# [DATA PROVIDED]
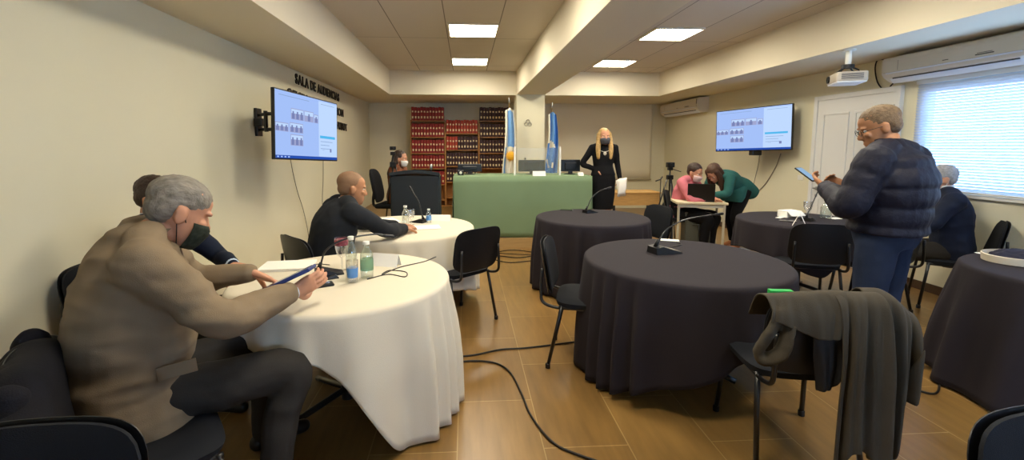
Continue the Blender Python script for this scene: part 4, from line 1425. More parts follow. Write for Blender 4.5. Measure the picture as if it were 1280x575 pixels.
# --- standing man in the padded jacket
e = person((2.63, 2.62, 0), (-.40, .92), 'standing man in a dark padded jacket and jeans looking down at his phone')
J = dict(P=(0, .0, .97), C=(0, -.01, 1.27), N=(0, .015, 1.49), Hd=(-.015, .075, 1.61), Hrot=(38, -20, 0),
         hipR=(.10, 0, .90), hipL=(-.10, 0, .90), shR=(.235, -.01, 1.41), shL=(-.235, -.01, 1.41), elR=(.34, .05, 1.14), wrR=(.10, .27, 1.20), elL=(-.33, .06, 1.14), wrL=(-.12, .30, 1.22),
         knR=(.11, .02, .49), knL=(-.11, .02, .49), anR=(.11, -.02, .09), anL=(-.11, -.02, .09), toeR=(.14, .14, .035), toeL=(-.13, .14, .035))
MP = ([.17, .19, .20, .232, .20, .072], [.125, .15, .16, .172, .135, .07])
bo, Mh = body(e, J, MP, SKIN2, 1.05, .0065, {'R': dict(d=(-.3, .75, .5), n=(-.6, .1, .5), curl=.8, side=-1), 'L': dict(d=(.3, .75, .45), n=(.5, .0, .7), curl=.7)}, 1.06)
def quilt(n): return lambda s: 1 + .085 * abs(math.sin(PI * n * s)) ** .5 - .06
garment_top('padded_jacket', e, J, MP, PUFF, .034, .02, .97, 1.15, .0085, .006, 15, mod=quilt(7), amod=quilt(6), arms=(.086, .082, .074, .064, .046), shoulder=.08, dscale=.07, smooth=1)
collar(e, J, PUFF, .082, .06, name='jacket_collar')
trousers(e, J, MP, JEANS, 1.08, seed=16, disp=.008); shoes(e, J, SHOE, 1.05)
hair_short(e, Mh, 1.06, HSALT, .965, recede=-.012, disp=.003)
glasses(e, Mh, 1.06)
RZ = Matrix.Rotation(e.rotation_euler.z, 3, 'Z')
t = empty('mobile_phone', e.location + RZ @ V((-.09, .44, 1.30)), 'mobile phone in the hands of the man in the padded jacket', 'phone')
t.rotation_euler = (math.radians(35), 0, e.rotation_euler.z)
bm = bmesh.new(); box(bm, -.038, .038, -.075, .075, -.005, .005, bev=.004); fin('body', bm, BLACK, t, True, 40)
boxes('screen', [(-.034, .034, -.068, .068, .005, .006)], emission('phone_screen', '#9fc4e8', .8), t)

# --- seated grey-haired man by the window
e = person((4.49, 3.84, 0), (-.8, .6), 'grey-haired man in a navy jacket seated with his back to the window')
J = mirror(dict(P=(0, -.02, .56), C=(0, .02, .87), N=(0, .06, 1.08), Hd=(0, .10, 1.185), Hrot=(10, -6, 0),
         hipR=(.09, .03, .52), shR=(.2, .04, 1.01), elR=(.27, .2, .78), wrR=(.16, .44, .79), knR=(.13, .46, .5), anR=(.13, .42, .09), toeR=(.14, .58, .035)))
bo, Mh = body(e, J, MALE, SKIN, 1.0, .008)
garment_top('jacket', e, J, MALE, NAVY, .03, -.16, .95, 1.1, seed=17, disp=.012)
trousers(e, J, MALE, CHAR, seed=18); shoes(e, J, SHOE)
hair_short(e, Mh, 1.02, HWHITE, 1.0)
mask(e, Mh, 1.02, MWHITE)
collar(e, J, SHIRTW, .066, .06, name='shirt_collar')

# ------------------------------------------------------------------ TELEVISIONS
SB = {'bg': emission('screen_pale_blue', '#9fbaf0', 1.0), 'bg2': emission('screen_paler_panel', '#b9d2f6', 1.0), 'bar': emission('screen_taskbar', '#2c55b8', .8),
      'cy': emission('screen_cyan', '#4fb2e6', 1.0), 'dk': emission('screen_dark_figures', '#7b86b8', .9), 'tile': emission('screen_tile', '#a3a9d2', .9),
      'ln': emission('screen_lines', '#8ea8d4', .9)}
KEYS = list(SB)


def television(pL, pR, h, label, arms, gain=1.0, group=None):
    """pL, pR: bottom-left and bottom-right corners of the front as seen by the room"""
    pL, pR = V(pL), V(pR)
    wd = V((pR.x - pL.x, pR.y - pL.y, 0)).length
    d = V((pR.x - pL.x, pR.y - pL.y, 0)).normalized()
    c = (pL + pR) / 2
    e = empty('television', (c.x, c.y, c.z), label, 'television', math.atan2(d.y, d.x))
    roll = math.atan2(pR.z - pL.z, wd)
    bm = bmesh.new(); box(bm, -wd / 2, wd / 2, .0, .035, 0, h, bev=.006); box(bm, -wd * .36, wd * .36, .03, .06, .08, h * .7, bev=.012)
    hs = fin('housing', bm, BLACK, e)
    bm = bmesh.new()
    def rect(x0, x1, z0, z1, k, lift=0):
        X = lambda u: -wd / 2 + .012 + u * (wd - .024)
        Zc = lambda v_: .014 + v_ * (h - .026)
        y = -.001 - lift * .0004
        f = bm.faces.new([bm.verts.new(q) for q in ((X(x0), y, Zc(z0)), (X(x1), y, Zc(z0)), (X(x1), y, Zc(z1)), (X(x0), y, Zc(z1)))])
        f.material_index = KEYS.index(k)
    rect(0, 1, 0, 1, 'bg'); rect(.66, 1, .05, .98, 'bg2', 1); rect(0, 1, 0, .045, 'bar', 1)
    for i in range(4): rect(.02 + i * .05, .045 + i * .05, .012, .033, 'bg', 2)
    for (x, z, w_, hh) in ((.22, .60, .19, .17), (.42, .60, .15, .17), (.58, .60, .07, .14), (.0, .40, .18, .13), (.2, .40, .2, .15), (.21, .20, .19, .17)):
        rect(x, x + w_, z, z + hh, 'tile', 1)
        rect(x + .006, x + w_ - .006, z + hh * .55, z + hh - .012, 'bg2', 2)
        n = 1 if w_ < .16 else 3
        for i in range(n):
            cx = x + w_ * (i + .5) / n
            rect(cx - .02, cx + .02, z + .008, z + hh * .55, 'dk', 3)
            rect(cx - .011, cx + .011, z + hh * .55, z + hh * .74, 'dk', 3)
    rect(.68, .96, .36, .405, 'cy', 2)
    for i, wv in enumerate((.22, .16, .2)): rect(.69, .69 + wv, .30 - i * .06, .31 - i * .06, 'ln', 2)
    rect(.72, .76, .16, .165, 'ln', 2); rect(.86, .89, .13, .19, 'dk', 2); rect(.05, .5, .93, .94, 'ln', 2); rect(.7, .95, .93, .938, 'ln', 2)
    fin('screen', bm, [SB[k] for k in KEYS], e)
    e.rotation_euler = (0, -roll, math.atan2(d.y, d.x))
    bpy.context.view_layer.update()
    return e


# left television turned towards the room on its arm
tl = television((-1.755, 4.24, 1.375), (-1.475, 5.27, 1.32), .66, 'large television on a swing arm on the left wall below the lettering', None)
wl = (Matrix.Translation(tl.location) @ tl.rotation_euler.to_matrix().to_4x4()).inverted()
pb = [AX(322, 139, XL), AX(322, 166, XL)]
bm = bmesh.new()
def loc(p): return wl @ V(p)
box(bm, XL + .002, XL + .03, 4.86, 4.98, 1.60, 1.89, bev=.004)
for z in (1.665, 1.82):
    tube(bm, [(XL + .02, 4.92, z), (-2.02, 4.72, z)], .018, 8)
    tube(bm, [(-2.02, 4.72, z), (-1.76, 4.66, z)], .018, 8)
tube(bm, [(-2.02, 4.72, 1.64), (-2.02, 4.72, 1.85)], .02, 10)
box(bm, XL + .02, XL + .1, 4.80, 4.94, 1.70, 1.78, bev=.004)
for v_ in bm.verts: v_.co = loc(v_.co)
fin('swing_arm', bm, BLACKM, tl)
# right television
tr = television((4.12, 7.20, 1.40), (4.60, 6.10, 1.44), .655, 'large television on a swing arm on the right wall beside the white door', None)
wr_ = (Matrix.Translation(tr.location) @ tr.rotation_euler.to_matrix().to_4x4()).inverted()
bm = bmesh.new()
box(bm, XR - .03, XR - .002, 6.75, 6.9, 1.55, 1.9, bev=.004)
for z in (1.66, 1.8):
    tube(bm, [(XR - .02, 6.82, z), (4.56, 6.86, z), (4.45, 6.72, z)], .018, 8)
box(bm, 4.40, 4.55, 6.66, 6.76, 1.35, 1.5, bev=.01)
for v_ in bm.verts: v_.co = wr_ @ v_.co
fin('swing_arm', bm, BLACKM, tr)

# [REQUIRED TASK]
Repeat only the lines from the beginning of the material through the line containing "emission('phone_screen', '#9fc4e8', .8), t)", both ends kept, leaving pictures out.

# [RESPONSE BELOW]
Continue the Blender Python script for this scene: part 4, from line 1425. More parts follow. Write for Blender 4.5. Measure the picture as if it were 1280x575 pixels.
# --- standing man in the padded jacket
e = person((2.63, 2.62, 0), (-.40, .92), 'standing man in a dark padded jacket and jeans looking down at his phone')
J = dict(P=(0, .0, .97), C=(0, -.01, 1.27), N=(0, .015, 1.49), Hd=(-.015, .075, 1.61), Hrot=(38, -20, 0),
         hipR=(.10, 0, .90), hipL=(-.10, 0, .90), shR=(.235, -.01, 1.41), shL=(-.235, -.01, 1.41), elR=(.34, .05, 1.14), wrR=(.10, .27, 1.20), elL=(-.33, .06, 1.14), wrL=(-.12, .30, 1.22),
         knR=(.11, .02, .49), knL=(-.11, .02, .49), anR=(.11, -.02, .09), anL=(-.11, -.02, .09), toeR=(.14, .14, .035), toeL=(-.13, .14, .035))
MP = ([.17, .19, .20, .232, .20, .072], [.125, .15, .16, .172, .135, .07])
bo, Mh = body(e, J, MP, SKIN2, 1.05, .0065, {'R': dict(d=(-.3, .75, .5), n=(-.6, .1, .5), curl=.8, side=-1), 'L': dict(d=(.3, .75, .45), n=(.5, .0, .7), curl=.7)}, 1.06)
def quilt(n): return lambda s: 1 + .085 * abs(math.sin(PI * n * s)) ** .5 - .06
garment_top('padded_jacket', e, J, MP, PUFF, .034, .02, .97, 1.15, .0085, .006, 15, mod=quilt(7), amod=quilt(6), arms=(.086, .082, .074, .064, .046), shoulder=.08, dscale=.07, smooth=1)
collar(e, J, PUFF, .082, .06, name='jacket_collar')
trousers(e, J, MP, JEANS, 1.08, seed=16, disp=.008); shoes(e, J, SHOE, 1.05)
hair_short(e, Mh, 1.06, HSALT, .965, recede=-.012, disp=.003)
glasses(e, Mh, 1.06)
RZ = Matrix.Rotation(e.rotation_euler.z, 3, 'Z')
t = empty('mobile_phone', e.location + RZ @ V((-.09, .44, 1.30)), 'mobile phone in the hands of the man in the padded jacket', 'phone')
t.rotation_euler = (math.radians(35), 0, e.rotation_euler.z)
bm = bmesh.new(); box(bm, -.038, .038, -.075, .075, -.005, .005, bev=.004); fin('body', bm, BLACK, t, True, 40)
boxes('screen', [(-.034, .034, -.068, .068, .005, .006)], emission('phone_screen', '#9fc4e8', .8), t)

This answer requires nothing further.